Two octaves. But, in any case, nothing in life is
ever that simple.
It is true that a person with normal hearing cannot hear anything if you play him a sine wave tone with a frequency much above 20kHz. However, it does
not follow from this that the ultrasonic components of the signal are useless. It has been fairly well established now that the ear is actually sensitive to "transients" which include ultrasonic components.
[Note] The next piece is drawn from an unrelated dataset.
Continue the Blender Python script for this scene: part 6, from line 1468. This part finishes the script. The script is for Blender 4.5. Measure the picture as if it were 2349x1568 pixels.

What is a transient? An example would be someone hitting a snare drum. If you model the sound pressure level following a snare drum hit, the signal you get is very close to vertical: it goes from nothing to about 130dB in almost no time at all. If you filter out all components above 20kHz then you cannot represent a rising edge this steep - it can't rise any faster than a 20kHz sine wave does. And the ear
is actually sensitive to the difference between a 20kHz sinusoid rising edge, and the much steeper rising edge that you get with (say) a snare-drum hit. If you extract the component above 20kHz and
repeat that pattern,
then you don't hear anything - but the initial attack is audibly different without the ultrasonic portion of the signal.
Now, it has to be said, if you're listening to a music CD, it won't contain anything above 20kHz anyway, so you'd have to be listening to something like DVD-Audio or SACD for steep rising edges like this to actually be preserved in the recording.
The other point, of course, is that a tweeter capable of very low distortion at 100kHz will be producing even less in the 5-20kHz range, and even very small levels of distortion in that range are very audible indeed. One of the comments I've heard from people who have head the diamond tweeters in action is that they're one of the few speakers to really reproduce human speech perfectly - especially consonant sounds and particularly sibilants ("s" sounds). A spoken "s" has a lot of frequency components up in the high-tweeter range that a lower-quality tweeter messes up, and makes the speaker sound as if he or she has a very slight lisp.